RE: Yeah, he was a cook at Brennan's and then he started helping me with catering after the fire. He kind of forced his way into being the sous chef. I have to give it to him. He was smart about that. He didn't wait around for me to call him. He'd just come work. Didn't ask to get paid. I paid him, but he never asked for anything. He just wanted to come work and learn.
Kevin proved to be strong enough to hang and grew a lot with me. He's grown a lot more since me as well, which is good to see.
I brought Philippe [Gaston] on. He was kind of a nomad chef. He was with me for three years, longer than he's ever been anywhere.
EOW: Where was he before Haven?
RE: Reef, for a small window. He was at Kata [Robata] when it opened for a year-and-a-half, maybe.
EOW: And now he's back there.
RE: Yeah, for the izakaya place. I've watched him grow a lot, not just as a good cook, but a smart chef. That's what I loved about Haven. I got to mentor people. Watch people grow. I got to meet a lot of great customers who became friends.
EOW: At some point, you decided to turn the bar area into Cove [the raw bar restaurant inside of Haven].
RE: Cove came about in the spring of '12. I looked at Philippe and said, "All these places opening up are ceviche bars and there's all these sushi bars opening up everywhere. But there's nowhere you can go for awesome raw seafood. We should do something." The royal "we," meaning Philippe.
EOW: Cove got a lot of good regard.
RE: He was very creative and did some stuff that I would never do. I learned how to cook stuff I'd never cooked before because of him. We learned a lot from each other. Cove got a lot of great press and we did a lot of fun stuff.
Haven changed over the years. I think we should have stayed at the price point we were when it opened. I felt we were in no man's land in pricing. We were $10 higher than the Reef and Ibizas of the world and $10 cheaper than the Brennan's of the world. I think people weren't sure if we were a special occasion restaurant or if we were a restaurant you could come and eat in once a month.

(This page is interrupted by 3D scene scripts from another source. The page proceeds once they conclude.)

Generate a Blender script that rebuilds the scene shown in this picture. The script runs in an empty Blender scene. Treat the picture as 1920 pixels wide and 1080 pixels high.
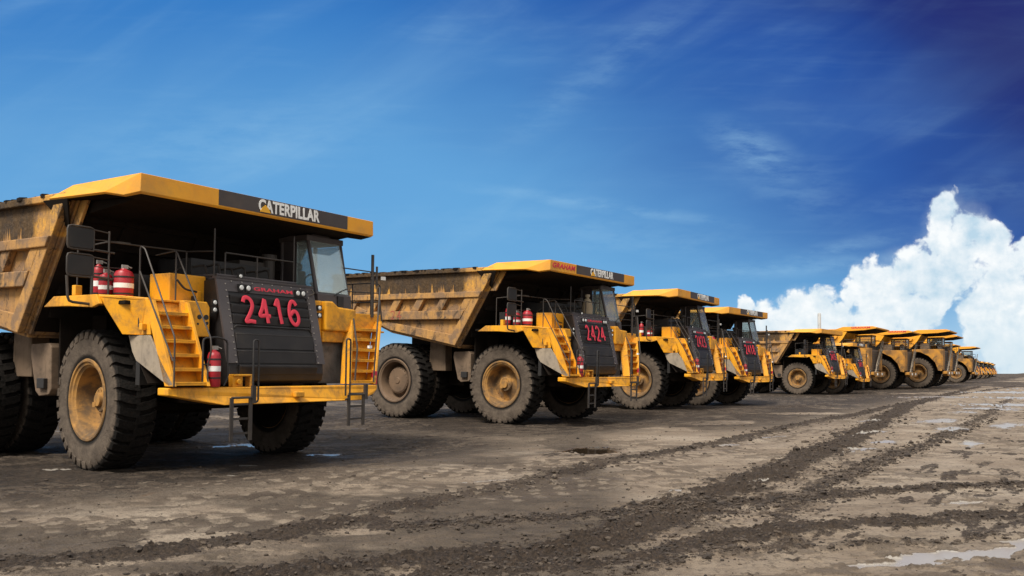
import bpy, bmesh, math, random
import numpy as np
from mathutils import Vector, Matrix
random.seed(7); R = math.radians; PI = math.pi
S = bpy.context.scene
COL = S.collection

# ------------------------------------------------------------------ camera
CAM_H = 1.731
cd = bpy.data.cameras.new('camera'); cam = bpy.data.objects.new('camera', cd); COL.objects.link(cam)
cam.location = (0, 0, CAM_H); cam.rotation_euler = (R(90) + 0.024, 0, 0)
cd.sensor_width = 36.0; cd.lens = 1603.755 / 1920 * 36.0
cd.shift_x = -130.0 / 1920; cd.shift_y = 121.5 / 1920
cd.clip_start = 0.1; cd.clip_end = 6000
S.camera = cam

# ------------------------------------------------------------------ view / exposure
S.view_settings.view_transform = 'Standard'; S.view_settings.look = 'None'
S.view_settings.exposure = 0.60; S.view_settings.gamma = 1.0
S.cycles.max_bounces = 6; S.cycles.diffuse_bounces = 3; S.cycles.transparent_max_bounces = 12
S.cycles.sample_clamp_indirect = 4.0

SUN_EL, SUN_AZ = R(52), R(205)       # azimuth clockwise from +Y: behind the camera and a little left

def lin(r, g, b):
    f = lambda c: (c / 255 / 12.92) if c <= 10 else ((c / 255 + .055) / 1.055) ** 2.4
    return (f(r), f(g), f(b), 1)

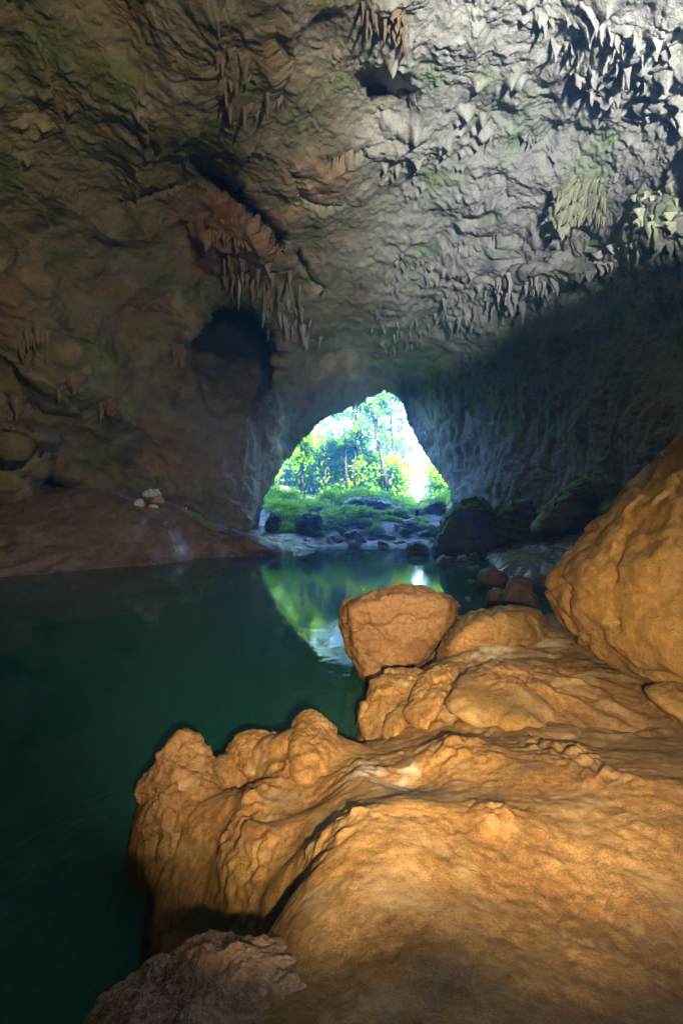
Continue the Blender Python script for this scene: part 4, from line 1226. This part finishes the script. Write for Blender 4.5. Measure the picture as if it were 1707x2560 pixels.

You'd hear people say, "Oh, I love going there for my birthday." It's great to celebrate with us, but I didn't want it to be a birthday restaurant. I wanted it to be a "Hey, I love to eat and have a good time" restaurant.
EOW: What was driving the price difference between you and Reef? Why were you $10 higher?
RE: We saw price increases [on ingredients]. The numbers that Rhea wanted--I don't think we were where we needed to be in terms of the dollars. Looking back at it, I think we should have stayed where we were, sucked up the cost of increasing items and just did more volume.